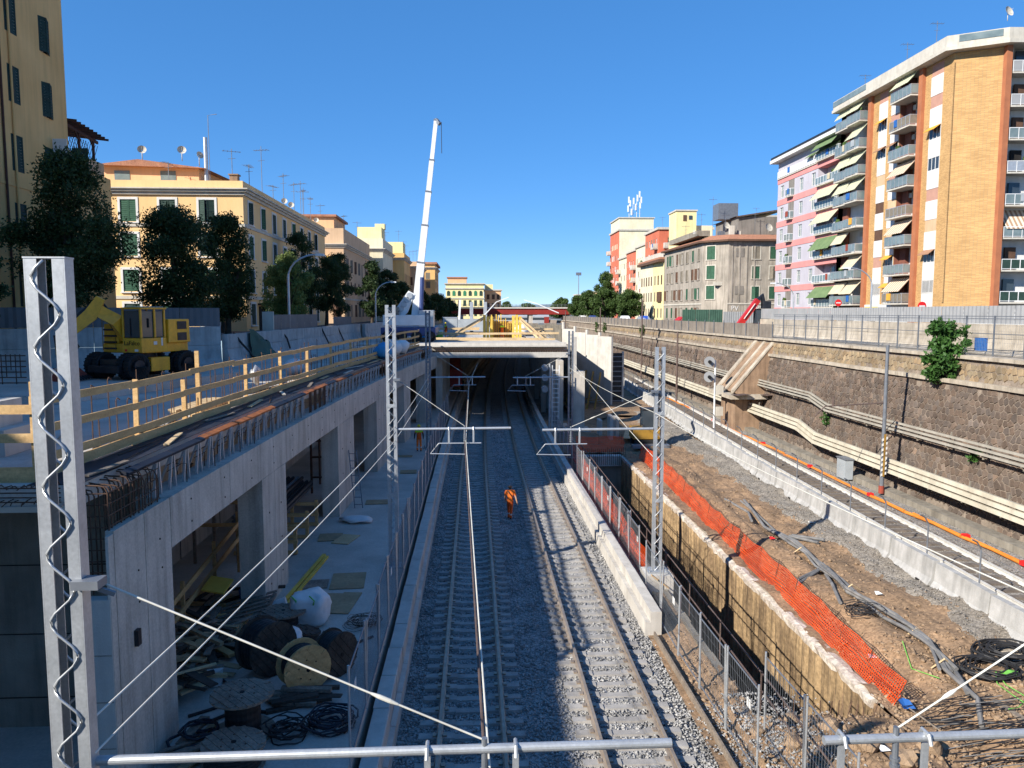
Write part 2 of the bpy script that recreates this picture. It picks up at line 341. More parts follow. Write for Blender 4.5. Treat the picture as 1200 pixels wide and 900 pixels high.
m.quad((27.5, 20, zr + .004), (44, 20, zr + .004), (36, 300, zr + .004), (27.5, 300, zr + .004)); struct(m.build('street', 'asphalt'))
# ballast bed, gently uneven
ys = np.concatenate([np.arange(6, 70, .35), np.arange(70, 230, 2.)]); xs = np.linspace(0, 1, 34)
V = []; F = []
for y in ys:
    t = T(y)
    for u in xs:
        x = -1.9 + 7.3 * u; z = -.25 + .05 * noise.noise(Vector((x * 1.3, y * 1.3, 0))) + .02 * noise.noise(Vector((x * 5, y * 5, 3)))
        if y < 23: z -= .12 * max(0, x - 4.7)
        V.append((x + t, y, z))
n = len(xs)
for i in range(len(ys) - 1):
    for j in range(n - 1): F.append((i * n + j, i * n + j + 1, (i + 1) * n + j + 1, (i + 1) * n + j))
struct(MB().add(V, F).build('ballast', 'ballast', smooth=True))
def scatter_stones(name, mat, pts, rad, seed):
    r = np.random.default_rng(seed); P = np.array(pts); k = len(P)
    base = np.array([(1, 0, 0), (-1, 0, 0), (0, 1, 0), (0, -1, 0), (0, 0, 1), (0, 0, -1)], float)
    V = base[None] * (rad[:, None, None] * r.uniform(.55, 1.25, (k, 6, 1))) + r.normal(0, .18, (k, 6, 3)) * rad[:, None, None]
    a = r.uniform(0, 6.28, k); c, s = np.cos(a), np.sin(a); x = V[..., 0] * c[:, None] - V[..., 1] * s[:, None]; y = V[..., 0] * s[:, None] + V[..., 1] * c[:, None]
    V[..., 0], V[..., 1] = x, y; V[..., 2] *= .75; V += P[:, None, :]
    f = np.array([(0, 2, 4), (2, 1, 4), (1, 3, 4), (3, 0, 4), (2, 0, 5), (1, 2, 5), (3, 1, 5), (0, 3, 5)])
    F = (f[None] + (np.arange(k) * 6)[:, None, None]).reshape(-1, 3)
    me = bpy.data.meshes.new(name); me.vertices.add(k * 6); me.vertices.foreach_set('co', V.reshape(-1)); me.loops.add(F.size); me.loops.foreach_set('vertex_index', F.reshape(-1).astype(np.int32))
    me.polygons.add(len(F)); me.polygons.foreach_set('loop_start', np.arange(0, F.size, 3, dtype=np.int32)); me.materials.append(MATS[mat]); me.update(calc_edges=True); me.validate()
    o = link(name, me); o['kind'] = 'stuff'; return o
P = []; Rr = []
def stones(n, x0, x1, y0, y1, r0, r1, zf):
    for _ in range(n):
        y = y0 + (y1 - y0) * random.random() ** 1.25; x = random.uniform(x0, x1)
        for xc in (-.1, 3.6):
            if abs(x - xc) < 1.2 and ((y - 8.05) % .6) < .3 and random.random() < (.3 if abs(x - xc) > .85 else .82): break
        else:
            P.append((x + T(y), y, zf(x, y))); Rr.append(random.uniform(r0, r1))
stones(52000, -1.85, 5.4, 13.5, 40, .026, .052, lambda x, y: -.245 + random.uniform(-.02, .03))
stones(12000, -1.85, 5.4, 40, 68, .04, .065, lambda x, y: -.25 + random.uniform(-.02, .03))
tag(scatter_stones('ballast_stones', 'ballast_stone', P, np.array(Rr), 3), 'loose pale grey crushed ballast stones between and beside the rails', 'gravel')
# rails, sleepers
RAILP = [(-.07, -.17), (.07, -.17), (.07, -.155), (.012, -.13), (.012, -.045), (.036, -.035), (.036, 0), (-.036, 0), (-.036, -.035), (-.012, -.045), (-.012, -.13), (-.07, -.155)]
sl = MB()
for a, b in ((-1.25, -.4), (.4, 1.25)):
    sl.loft([[(a, -.15, -.36), (a, .15, -.36), (a, .11, -.165), (a, -.11, -.165)], [(b, -.15, -.36), (b, .15, -.36), (b, .11, -.165), (b, -.11, -.165)]])
sl.loft([[(-.4, -.13, -.36), (-.4, .13, -.36), (-.4, .10, -.195), (-.4, -.10, -.195)], [(.4, -.13, -.36), (.4, .13, -.36), (.4, .10, -.195), (.4, -.10, -.195)]], caps=False)
sl.cur = 1
for c in (-.75, .75):
    for d in (-.12, .12): sl.box(c + d - .045, c + d + .045, -.07, .07, -.166, -.125)
_s = sl.build('sleeper', ['sleeper', 'rail']); SLEEPER = _s.data; bpy.data.objects.remove(_s)
def railway(label, xc, y0, y1, ysl, smat='sleeper'):
    t = thing('railway_track', label, 'railway track', (xc, y0, 0), 'pair of tracks through the cutting')
    for d in (-.75, .75):
        m = MB(); sweep(m, RAILP, lambda y: xc + d + T(y), yr(y0, 60, 4) + yr(63, y1, 3)[0:]); m.build('rail', 'rail', t)
    y = y0 + .2
    while y < ysl:
        o = link('sleeper', SLEEPER, t, (T(y), y - y0, random.uniform(-.012, .006)), -math.atan2(T(y + .5) - T(y - .5), 1.) + random.uniform(-.012, .012)); y += .6
    m = MB()
    while y < y1: m.box(xc + T(y) - 1.2, xc + T(y) + 1.2, y - .12, y + .12, -.34, -.17); y += .6
    o = m.build('sleeper', smat, t); o['kind'] = 'stuff'
railway('left railway track with pale concrete sleepers, mostly in shade beside the platform', -.1, 8, 226, 100)
railway('right railway track with pale concrete sleepers, sunlit between ballast and kerb', 3.6, 8, 226, 100)
# precast kerbs either side of the ballast
def kerb(name, label, x0, x1, toe, y0, y1, step, z1=.65):
    t = thing(name, label, 'kerb', ((x0 + x1) / 2, y0, -.5), 'precast kerbs along the ballast'); y = y0; k = 0
    while y < y1:
        m = MB(); e = min(y + step - .025, y1); j = random.uniform(-.012, .012); dz = random.uniform(-.008, .012)
        a0, a1 = T(y), T(e)
        m.loft([[(x0 + a0 + j, y, -.6), (x1 + a0 + j, y, -.6), (x1 + a0 + j, y, z1 + dz - .02), (x1 + a0 + j - .02, y, z1 + dz), (x0 + a0 + j, y, z1 + dz)],
                [(x0 + a1 + j, e, -.6), (x1 + a1 + j, e, -.6), (x1 + a1 + j, e, z1 + dz - .02), (x1 + a1 + j - .02, e, z1 + dz), (x0 + a1 + j, e, z1 + dz)]])
        tx0, tx1 = (x1, x1 + toe) if toe > 0 else (x0 + toe, x0)
        m.loft([[(tx0 + a0, y, -.6), (tx1 + a0, y, -.6), (tx1 + a0, y, .2), (tx0 + a0, y, .22)], [(tx0 + a1, e, -.6), (tx1 + a1, e, -.6), (tx1 + a1, e, .2), (tx0 + a1, e, .22)]])
        m.build('kerb_block', 'concrete_white', t); y += step; k += 1
    return t
kerb('kerb', 'long row of grey precast kerb blocks between shaded platform and left track', -2.35, -1.98, .13, 9, 100, 1.6)
kerb('kerb', 'sunlit row of white precast kerb blocks beside right track and mesh fence', 5.38, 5.72, -.16, 22.6, 100, 2.1, .54)
# platform floor
PZ = .85
yy = yr(4, 40, 6) + yr(42, 176, 4)
m = MB(); pts = [(-2.5 + T(y), y) for y in yy] + [(-10.6, 176), (-10.6, 4)]; m.prism(pts, -.6, PZ); struct(m.build('platform', 'slab_floor'))
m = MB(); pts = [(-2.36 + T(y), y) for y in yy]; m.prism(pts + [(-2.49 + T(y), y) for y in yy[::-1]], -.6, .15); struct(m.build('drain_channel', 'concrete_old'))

# ------------------------------------------------------------ station box: pillars, beams, panels, slab
st = thing('station_box', 'unfinished concrete station box with open bays and deck slab beside the platform', 'building', (-6.3, 13.4, PZ))
PIL = [(13.42, 15.85), (22.35, 24.9), (33., 36.4), (42.45, 45.6), (52., 54.6), (61.5, 63.5)]
def wallseg(y0, y1, z0, z1, th, name, mat, off=0., n=4):
    m = MB(); yy = yr(y0, y1, max(.6, (y1 - y0) / n)); 
    m.loft([[(XW(y) + off, y, z0), (XW(y) + off, y, z1), (XW(y) + off - th, y, z1), (XW(y) + off - th, y, z0)] for y in yy]); return m.build(name, mat, st)
for a, b in PIL:
    mid = (a + b) / 2
    wallseg(a, mid - .012, PZ - .5, 5.9 if a < 14 else 4.83, .15 if a < 14 else .72, 'pillar_panel', 'concrete'); wallseg(mid + .012, b, PZ - .5, 5.9 if a < 14 else 4.83, .15 if a < 14 else .72, 'pillar_panel', 'concrete')
bs = [15.87, 19.6, 23.6, 28., 34.7, 39.5, 44., 49., 53.3, 58., 63.4, 68.]
for a, b in zip(bs[:-1], bs[1:]): wallseg(a + .01, b - .01, 4.84, 5.9, .72, 'beam', 'concrete')
# near end face (edge of first panel with formwork wall lower down)
m = MB(); m.box(-6.98, -6.31, 13.18, 13.40, -.6, 4.75); m.build('end_wall', 'concrete_new', st)
m = MB(); m.box(-6.35, -6.3, 13.2, 13.40, -.6, 5.86); m.build('end_strip', 'concrete', st)
for z in (1.2, 2.05, 2.9, 3.75): m = MB(); m.box(-6.97, -6.32, 13.172, 13.179, z, z + .012); m.build('formwork_joint', 'concrete_old', st)
# anchor plates and pockets on the panels
m = MB(); m.box(-6.299, -6.22, 14.0, 14.14, 3.55, 3.85); m.build('anchor_plate', 'steel_dark', st)
for y, z in ((14.3, 4.9), (14.28, 4.3), (15.3, 5.2), (15.35, 4.6)): m = MB(); m.cyl((XW(y) + .004, y, z), (1, 0, 0), .02, .02, 8); m.build('tie_hole', 'dark_inside', st)
for a, b in PIL[1:5]:
    for q in ((a * .75 + b * .25), (a * .25 + b * .75)):
        for z in (1.5, 2.6, 3.7): m = MB(); m.cyl((XW(q) + .002, q, z), (1, 0, 0), .028, .02, 8); m.build('tie_hole', 'dark_inside', st)
for y in np.arange(17, 60, 2.2):
    for z in (5.1, 5.6): m = MB(); m.cyl((XW(y) + .002, y, z), (1, 0, 0), .022, .02, 8); m.build('tie_hole', 'dark_inside', st)
# back wall of the bays, cross walls
m = MB(); m.box(-10.9, -10.6, 16.2, 68, PZ - .3, 6.35); m.build('back_wall', 'concrete', st)
for y0, y1 in ((20, 20.03), (27.5, 27.53), (31.8, 31.83), (38.8, 38.83)): m = MB(); m.box(-10.6, -10.585, y0, y1, PZ, 6.3); m.build('wall_joint', 'dark_inside', st)
for y, z in ((17.6, 3.2), (19.2, 3.9), (22.4, 3.7), (24.5, 4.2), (28.8, 3.6)): m = MB(); m.box(-10.6, -10.55, y, y + .14, z, z + .5); m.build('wooden_pocket', 'wood', st)
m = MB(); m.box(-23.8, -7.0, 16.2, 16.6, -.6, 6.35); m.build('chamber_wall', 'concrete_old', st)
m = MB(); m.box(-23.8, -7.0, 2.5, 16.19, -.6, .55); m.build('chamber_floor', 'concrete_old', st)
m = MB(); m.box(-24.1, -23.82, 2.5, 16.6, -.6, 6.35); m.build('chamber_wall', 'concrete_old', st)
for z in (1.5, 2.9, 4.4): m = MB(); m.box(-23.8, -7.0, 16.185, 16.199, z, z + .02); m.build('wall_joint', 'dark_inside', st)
# deck slab
yy = yr(13.3, 68, 3)
DZ = 6.75
m = MB(); m.prism([(XW(y) - .55, y) for y in yy] + [(-11.6, 68.), (-11.6, 80), (-13.3, 41.2), (-24.1, 35.4), (-24.1, 13.3)], 6.36, DZ); m.build('deck_slab', 'slab_floor', st)
m = MB(); m.prism([(-13.3, 25.2), (-12.3, 28.2), (-9.9, 37), (-9.2, 46), (-11.0, 79), (-11.68, 79.5), (-13.35, 41.1), (-24.0, 35.3), (-24.0, 22.5)], DZ + .004, DZ + .3); m.build('raised_slab', 'slab_floor', st)
m = MB(); m.prism([(XW(y) - .5, y) for y in yy] + [(XW(y) - 1.35, y) for y in yy[::-1]], DZ + .002, DZ + .012); m.build('membrane', 'membrane', st)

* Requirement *
Copy out only the lines above from the one with "m = MB(); m.box(-23.8, -7.0, 16.2, 16.6, -.6, 6.35);" to the one with "m = MB(); m.box(-24.1, -23.82, 2.5, 16.6, -.6, 6.35);", inclusive, exactly as they stand.

* Response *
m = MB(); m.box(-23.8, -7.0, 16.2, 16.6, -.6, 6.35); m.build('chamber_wall', 'concrete_old', st)
m = MB(); m.box(-23.8, -7.0, 2.5, 16.19, -.6, .55); m.build('chamber_floor', 'concrete_old', st)
m = MB(); m.box(-24.1, -23.82, 2.5, 16.6, -.6, 6.35); m.build('chamber_wall', 'concrete_old', st)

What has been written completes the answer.